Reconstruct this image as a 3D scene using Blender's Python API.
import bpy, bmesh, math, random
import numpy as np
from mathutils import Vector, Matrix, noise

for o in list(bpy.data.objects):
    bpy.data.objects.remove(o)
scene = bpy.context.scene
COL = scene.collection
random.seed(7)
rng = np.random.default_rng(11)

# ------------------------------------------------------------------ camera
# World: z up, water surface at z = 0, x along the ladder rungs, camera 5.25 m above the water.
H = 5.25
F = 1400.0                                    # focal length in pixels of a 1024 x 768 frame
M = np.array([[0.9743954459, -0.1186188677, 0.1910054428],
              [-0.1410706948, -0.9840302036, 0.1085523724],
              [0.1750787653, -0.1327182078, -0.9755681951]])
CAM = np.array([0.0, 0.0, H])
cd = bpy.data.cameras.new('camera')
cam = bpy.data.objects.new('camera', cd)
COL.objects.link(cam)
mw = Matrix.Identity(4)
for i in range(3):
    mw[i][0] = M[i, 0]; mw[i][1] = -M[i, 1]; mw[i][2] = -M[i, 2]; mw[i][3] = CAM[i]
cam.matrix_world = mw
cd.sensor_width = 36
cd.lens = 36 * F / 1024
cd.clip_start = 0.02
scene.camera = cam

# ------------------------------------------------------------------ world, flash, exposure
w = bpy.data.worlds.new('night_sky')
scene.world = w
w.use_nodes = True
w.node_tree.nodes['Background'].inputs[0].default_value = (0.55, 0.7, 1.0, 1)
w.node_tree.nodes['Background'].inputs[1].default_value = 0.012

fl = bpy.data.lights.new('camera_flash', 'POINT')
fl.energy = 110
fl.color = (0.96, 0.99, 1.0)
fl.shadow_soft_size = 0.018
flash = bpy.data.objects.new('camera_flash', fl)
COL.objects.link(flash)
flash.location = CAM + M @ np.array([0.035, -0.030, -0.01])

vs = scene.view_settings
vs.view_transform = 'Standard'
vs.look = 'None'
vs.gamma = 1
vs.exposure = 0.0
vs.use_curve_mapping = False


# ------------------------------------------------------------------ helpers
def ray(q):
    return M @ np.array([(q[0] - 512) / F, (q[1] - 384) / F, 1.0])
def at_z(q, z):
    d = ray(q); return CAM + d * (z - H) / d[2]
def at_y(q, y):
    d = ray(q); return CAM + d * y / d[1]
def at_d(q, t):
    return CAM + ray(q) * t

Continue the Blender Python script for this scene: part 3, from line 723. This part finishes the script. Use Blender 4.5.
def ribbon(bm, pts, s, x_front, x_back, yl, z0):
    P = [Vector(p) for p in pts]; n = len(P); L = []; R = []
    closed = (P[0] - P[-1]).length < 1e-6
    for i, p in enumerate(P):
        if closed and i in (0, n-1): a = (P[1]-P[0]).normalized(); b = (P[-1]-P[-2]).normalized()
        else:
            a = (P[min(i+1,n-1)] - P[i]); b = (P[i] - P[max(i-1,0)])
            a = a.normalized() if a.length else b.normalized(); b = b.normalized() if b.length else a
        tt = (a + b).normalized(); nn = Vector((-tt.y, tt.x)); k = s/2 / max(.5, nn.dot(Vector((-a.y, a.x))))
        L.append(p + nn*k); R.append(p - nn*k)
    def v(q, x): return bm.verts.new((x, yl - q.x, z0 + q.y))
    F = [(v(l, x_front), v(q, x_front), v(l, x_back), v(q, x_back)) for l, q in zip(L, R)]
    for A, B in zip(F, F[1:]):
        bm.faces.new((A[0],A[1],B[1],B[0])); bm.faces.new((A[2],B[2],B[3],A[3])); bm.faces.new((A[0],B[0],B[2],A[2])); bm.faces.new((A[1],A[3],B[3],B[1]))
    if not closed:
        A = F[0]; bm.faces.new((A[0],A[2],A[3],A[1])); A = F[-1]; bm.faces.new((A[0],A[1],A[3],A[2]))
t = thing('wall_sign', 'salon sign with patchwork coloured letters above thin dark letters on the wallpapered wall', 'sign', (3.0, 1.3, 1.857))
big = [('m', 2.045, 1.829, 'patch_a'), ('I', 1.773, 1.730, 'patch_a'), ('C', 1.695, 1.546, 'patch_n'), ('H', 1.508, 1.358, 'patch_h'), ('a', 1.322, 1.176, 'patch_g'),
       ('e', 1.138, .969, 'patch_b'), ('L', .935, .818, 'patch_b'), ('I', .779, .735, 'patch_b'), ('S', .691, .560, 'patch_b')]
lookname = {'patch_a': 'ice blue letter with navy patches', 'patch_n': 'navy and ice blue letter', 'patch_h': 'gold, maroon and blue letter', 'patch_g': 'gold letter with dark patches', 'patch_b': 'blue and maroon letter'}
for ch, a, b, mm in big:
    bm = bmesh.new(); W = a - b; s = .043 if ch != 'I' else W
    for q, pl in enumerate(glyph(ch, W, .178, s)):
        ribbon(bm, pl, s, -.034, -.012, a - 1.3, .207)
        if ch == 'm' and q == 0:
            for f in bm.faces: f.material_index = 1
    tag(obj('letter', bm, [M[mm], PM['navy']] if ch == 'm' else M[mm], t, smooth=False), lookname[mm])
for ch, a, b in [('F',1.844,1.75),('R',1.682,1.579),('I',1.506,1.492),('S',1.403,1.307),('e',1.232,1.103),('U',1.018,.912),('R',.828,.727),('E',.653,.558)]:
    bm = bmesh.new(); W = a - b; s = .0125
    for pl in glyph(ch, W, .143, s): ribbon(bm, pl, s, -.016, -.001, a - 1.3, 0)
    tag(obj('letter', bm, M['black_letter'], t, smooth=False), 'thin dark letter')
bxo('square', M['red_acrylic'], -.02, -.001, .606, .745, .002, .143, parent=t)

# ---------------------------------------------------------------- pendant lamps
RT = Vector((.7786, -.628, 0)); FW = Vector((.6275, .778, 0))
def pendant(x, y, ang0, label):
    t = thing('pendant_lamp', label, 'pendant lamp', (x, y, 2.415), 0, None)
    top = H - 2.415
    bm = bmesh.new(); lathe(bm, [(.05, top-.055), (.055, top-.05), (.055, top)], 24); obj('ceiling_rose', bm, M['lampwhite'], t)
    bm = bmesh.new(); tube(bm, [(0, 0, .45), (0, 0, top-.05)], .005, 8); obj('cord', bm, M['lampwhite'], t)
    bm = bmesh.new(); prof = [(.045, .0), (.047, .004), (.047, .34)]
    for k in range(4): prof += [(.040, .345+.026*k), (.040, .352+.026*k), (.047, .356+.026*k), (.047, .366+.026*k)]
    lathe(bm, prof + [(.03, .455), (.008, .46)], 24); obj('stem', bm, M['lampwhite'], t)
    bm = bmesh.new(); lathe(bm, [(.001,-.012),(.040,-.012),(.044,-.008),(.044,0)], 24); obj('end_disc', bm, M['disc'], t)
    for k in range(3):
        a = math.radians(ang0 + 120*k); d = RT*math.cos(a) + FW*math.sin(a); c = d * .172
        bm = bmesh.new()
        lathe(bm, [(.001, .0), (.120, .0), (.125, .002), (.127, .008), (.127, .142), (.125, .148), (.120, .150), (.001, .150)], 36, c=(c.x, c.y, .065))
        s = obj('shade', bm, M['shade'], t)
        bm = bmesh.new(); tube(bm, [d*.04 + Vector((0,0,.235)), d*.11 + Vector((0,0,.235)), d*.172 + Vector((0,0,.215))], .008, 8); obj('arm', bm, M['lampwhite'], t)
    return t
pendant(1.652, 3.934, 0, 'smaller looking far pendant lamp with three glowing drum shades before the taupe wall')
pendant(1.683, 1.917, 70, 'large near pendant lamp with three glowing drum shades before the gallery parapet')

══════

## Required work
Exactly as they stand, set down the lines from the top of the data through the line with "w.node_tree.nodes['Background'].inputs[1].default_value = 0.012".

## Result of the exercise
Reconstruct this image as a 3D scene using Blender's Python API.
import bpy, bmesh, math, random
import numpy as np
from mathutils import Vector, Matrix, noise

for o in list(bpy.data.objects):
    bpy.data.objects.remove(o)
scene = bpy.context.scene
COL = scene.collection
random.seed(7)
rng = np.random.default_rng(11)

# ------------------------------------------------------------------ camera
# World: z up, water surface at z = 0, x along the ladder rungs, camera 5.25 m above the water.
H = 5.25
F = 1400.0                                    # focal length in pixels of a 1024 x 768 frame
M = np.array([[0.9743954459, -0.1186188677, 0.1910054428],
              [-0.1410706948, -0.9840302036, 0.1085523724],
              [0.1750787653, -0.1327182078, -0.9755681951]])
CAM = np.array([0.0, 0.0, H])
cd = bpy.data.cameras.new('camera')
cam = bpy.data.objects.new('camera', cd)
COL.objects.link(cam)
mw = Matrix.Identity(4)
for i in range(3):
    mw[i][0] = M[i, 0]; mw[i][1] = -M[i, 1]; mw[i][2] = -M[i, 2]; mw[i][3] = CAM[i]
cam.matrix_world = mw
cd.sensor_width = 36
cd.lens = 36 * F / 1024
cd.clip_start = 0.02
scene.camera = cam

# ------------------------------------------------------------------ world, flash, exposure
w = bpy.data.worlds.new('night_sky')
scene.world = w
w.use_nodes = True
w.node_tree.nodes['Background'].inputs[0].default_value = (0.55, 0.7, 1.0, 1)
w.node_tree.nodes['Background'].inputs[1].default_value = 0.012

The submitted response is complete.